Yahudi cemaatinin yayın organı olan ve Türkiye’de yayınlanan “Şalom” gazetesinin 8 mart 1989 tarihinde yayınlanan yazıda “Allah’a inanmak Yahudiliğin temel inancı değildir, ancak Arz-ı Mev’ud temel inançtır denilmektedir.
Yahudiler, Nil’den Fırat’a kadar olan toprakların kendilerine ait olduğunu savunurken, Allah’ın seçilmiş kulları oldukları için buna hakları olduğunu iddia etmektedirler.
A rz-ı Mev’ud İsrail oğulları için bir ideal, bir mefkuredir. İsviçre’nin Bazel kentinde 1897 yılında yapılan 1. Siyonist kongresinde alınan kararların başında elli yıl içerisinde Filistin toprakları üzerinde İsrail devletinin kurulması, gelecek yüz yıl içerisinde vaat edilmiş topraklar üzerinde Büyük İsrail devletinin kurulması olarak kayıt altına alınmıştır.
Birinci Dünya Siyonist kongresinde vaat edilmiş topraklar olarak inandıkları Arz-ı Mev’udun sınırlarını Theodor Herzl şöyle belirlemiştir. Kuzey sınırlarımız Kapadokya’daki (Nevşehir dolayları) dağlara kadar dayanır. Güneyde Süveyş kanalına kadar uzanmaktadır.
Bu gün Hiristiyan-Yahudi ittifakıyle gerçekleştirilen Müslüman katliamının ana hedefi vaat edilmiş topraklar üzerinde Büyük İsrail Devletini kurabilmeye yöneliktir. Müslüman katliamında yada soykırımında yarış halindeki komitacıların idare merkezi Siyonizmdir.
Filistin’de, Gazze’ de işlenen katliam ve vahşice cinayetler aynı amaca yönelik olduğu kadar, Suriye’de de zalim Nusayri ve Baas rejimi Siyonizm’in Büyük İsrail projesi adına ülkeyi enkaz yığını haline getirmektedir.
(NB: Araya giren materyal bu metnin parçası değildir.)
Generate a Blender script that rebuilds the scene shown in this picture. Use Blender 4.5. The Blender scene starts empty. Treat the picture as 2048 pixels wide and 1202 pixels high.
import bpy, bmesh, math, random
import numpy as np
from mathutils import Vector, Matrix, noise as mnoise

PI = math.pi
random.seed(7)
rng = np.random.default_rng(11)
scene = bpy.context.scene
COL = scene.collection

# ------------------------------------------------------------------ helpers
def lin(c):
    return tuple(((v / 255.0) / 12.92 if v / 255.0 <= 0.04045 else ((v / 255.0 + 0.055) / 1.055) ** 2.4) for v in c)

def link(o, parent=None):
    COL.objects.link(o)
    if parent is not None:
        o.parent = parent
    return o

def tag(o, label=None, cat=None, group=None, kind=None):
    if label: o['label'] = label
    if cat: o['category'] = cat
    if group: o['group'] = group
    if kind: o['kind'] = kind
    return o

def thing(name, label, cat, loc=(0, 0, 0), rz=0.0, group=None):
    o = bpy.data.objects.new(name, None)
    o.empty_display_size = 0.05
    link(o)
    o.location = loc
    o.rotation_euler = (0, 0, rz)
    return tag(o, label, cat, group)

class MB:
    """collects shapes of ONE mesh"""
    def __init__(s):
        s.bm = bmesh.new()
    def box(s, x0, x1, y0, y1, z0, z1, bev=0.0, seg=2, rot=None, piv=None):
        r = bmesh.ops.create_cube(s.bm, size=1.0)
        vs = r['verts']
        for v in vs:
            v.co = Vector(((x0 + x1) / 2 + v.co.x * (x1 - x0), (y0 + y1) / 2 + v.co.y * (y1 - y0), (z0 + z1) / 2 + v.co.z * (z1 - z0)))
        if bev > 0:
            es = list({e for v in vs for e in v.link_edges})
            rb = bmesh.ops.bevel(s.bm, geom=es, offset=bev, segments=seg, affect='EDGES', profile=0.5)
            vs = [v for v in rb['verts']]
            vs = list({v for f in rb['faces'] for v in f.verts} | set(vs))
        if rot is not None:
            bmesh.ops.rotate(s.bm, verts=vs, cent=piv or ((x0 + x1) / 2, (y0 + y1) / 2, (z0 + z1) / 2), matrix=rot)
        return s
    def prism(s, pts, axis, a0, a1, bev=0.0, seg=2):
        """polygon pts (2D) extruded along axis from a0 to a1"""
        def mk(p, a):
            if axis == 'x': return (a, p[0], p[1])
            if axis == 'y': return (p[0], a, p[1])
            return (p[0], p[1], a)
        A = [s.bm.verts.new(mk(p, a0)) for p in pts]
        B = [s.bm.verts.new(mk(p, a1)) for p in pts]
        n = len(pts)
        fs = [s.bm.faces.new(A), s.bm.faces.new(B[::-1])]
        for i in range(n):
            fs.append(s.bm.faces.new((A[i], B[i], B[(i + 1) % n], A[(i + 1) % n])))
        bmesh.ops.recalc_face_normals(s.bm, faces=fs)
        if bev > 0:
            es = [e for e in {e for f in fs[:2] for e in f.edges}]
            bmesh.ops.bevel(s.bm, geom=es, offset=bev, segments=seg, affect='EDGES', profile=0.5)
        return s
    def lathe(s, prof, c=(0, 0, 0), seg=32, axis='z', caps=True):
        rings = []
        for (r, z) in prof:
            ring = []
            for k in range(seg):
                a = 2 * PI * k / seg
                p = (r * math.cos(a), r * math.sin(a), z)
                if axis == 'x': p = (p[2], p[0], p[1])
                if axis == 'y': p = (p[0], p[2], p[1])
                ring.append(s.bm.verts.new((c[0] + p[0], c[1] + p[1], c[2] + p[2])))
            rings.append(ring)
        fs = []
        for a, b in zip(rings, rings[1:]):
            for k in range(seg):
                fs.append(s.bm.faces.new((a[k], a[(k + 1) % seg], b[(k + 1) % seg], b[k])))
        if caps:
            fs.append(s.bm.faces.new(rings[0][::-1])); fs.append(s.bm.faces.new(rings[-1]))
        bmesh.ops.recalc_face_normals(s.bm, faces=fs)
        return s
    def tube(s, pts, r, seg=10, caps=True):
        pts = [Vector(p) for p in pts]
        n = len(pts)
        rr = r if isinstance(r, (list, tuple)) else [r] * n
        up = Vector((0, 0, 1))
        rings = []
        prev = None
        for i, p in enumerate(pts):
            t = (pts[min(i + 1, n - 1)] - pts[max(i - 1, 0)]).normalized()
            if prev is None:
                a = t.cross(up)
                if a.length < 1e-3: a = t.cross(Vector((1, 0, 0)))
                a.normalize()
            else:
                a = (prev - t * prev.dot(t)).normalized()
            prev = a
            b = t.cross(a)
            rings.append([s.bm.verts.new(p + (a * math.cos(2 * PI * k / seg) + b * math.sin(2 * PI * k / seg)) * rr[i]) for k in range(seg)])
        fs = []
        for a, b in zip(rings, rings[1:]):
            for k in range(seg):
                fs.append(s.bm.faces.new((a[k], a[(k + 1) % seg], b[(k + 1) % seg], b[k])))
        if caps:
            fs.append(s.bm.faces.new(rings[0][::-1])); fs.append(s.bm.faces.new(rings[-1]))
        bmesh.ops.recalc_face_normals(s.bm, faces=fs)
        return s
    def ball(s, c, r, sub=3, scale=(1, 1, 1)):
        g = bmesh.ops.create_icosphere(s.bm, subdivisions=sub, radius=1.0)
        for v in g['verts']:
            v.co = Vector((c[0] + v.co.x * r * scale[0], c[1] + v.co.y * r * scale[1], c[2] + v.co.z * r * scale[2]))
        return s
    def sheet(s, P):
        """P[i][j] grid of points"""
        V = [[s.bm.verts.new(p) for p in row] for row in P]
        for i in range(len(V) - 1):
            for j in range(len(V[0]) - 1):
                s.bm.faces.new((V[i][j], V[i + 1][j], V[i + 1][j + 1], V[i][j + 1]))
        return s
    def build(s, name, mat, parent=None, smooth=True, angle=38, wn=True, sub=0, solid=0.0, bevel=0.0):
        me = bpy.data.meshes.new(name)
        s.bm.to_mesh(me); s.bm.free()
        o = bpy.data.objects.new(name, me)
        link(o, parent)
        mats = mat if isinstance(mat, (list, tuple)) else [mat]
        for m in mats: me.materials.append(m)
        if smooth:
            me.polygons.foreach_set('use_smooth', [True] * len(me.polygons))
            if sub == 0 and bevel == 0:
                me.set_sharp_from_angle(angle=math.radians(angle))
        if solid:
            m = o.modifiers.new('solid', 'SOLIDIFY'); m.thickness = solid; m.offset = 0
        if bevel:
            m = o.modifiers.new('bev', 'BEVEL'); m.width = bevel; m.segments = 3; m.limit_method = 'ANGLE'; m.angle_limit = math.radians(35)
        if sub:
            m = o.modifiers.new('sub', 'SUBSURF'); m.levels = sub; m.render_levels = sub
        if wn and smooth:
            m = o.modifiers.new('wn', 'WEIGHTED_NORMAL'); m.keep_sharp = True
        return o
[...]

Orta Doğuda iç savaşlarla yıkılan ülkelerin yıkıntıları üzerine Büyük İsrail Devleti hayalleri gerçekleştirilmek istenmektedir.
Otuz beş yıldır ülkemizin bağrına hançer gibi saplanmış olan, her gün canımızı acıtan pkk ve onun yandaşları da şunu hiç akıllarından çıkartmamalıdırlar. Siyonizm’in tuzağına düşen ve Büyük Kürdistan hayaliyle yanıp tutuşan bu zavallılar iyi bilsinler ki, Kürtlerin kabirleri ve enkazları üzerinde Siyonizm’in “Nil’den Fırat’a Büyük İsrail” hedefi vardır.
Birinci Dünya Harbi yıllarında Arap Kabilelerini eşitlik ve bağımsızlık gibi çeşitli vaatlerle kandıran işgalci güçler harbin sonunda onların kalbine öyle bir hançer sapladılar ki bir asra yakındır Orta Doğu’yu kana boğmaktadır. Önce Yahudi’leri Filistin topraklarında özerk bir yapıya kavuşturmuş, 1948 yılında İsrail devleti kurularak bağırlarındaki hançer kökleşmiş çıkarılmaz hale getirilmiştir.
Osmanlı yıkıldıktan sonra İslam ülkeleri emperyalist güçlerin postalları altında daima ezilmiştir. Osmanlının gölgesi bu ülkelerin üzerinden kalkınca hiçbir dönem huzur bulamamış, param parça edilerek sömürülmüştür. Osmanlıya sırt çevirmenin bedelini çok kanlı bir şekilde ödemişler ve çok ağır bedellerle ödemeye devam etmektedirler.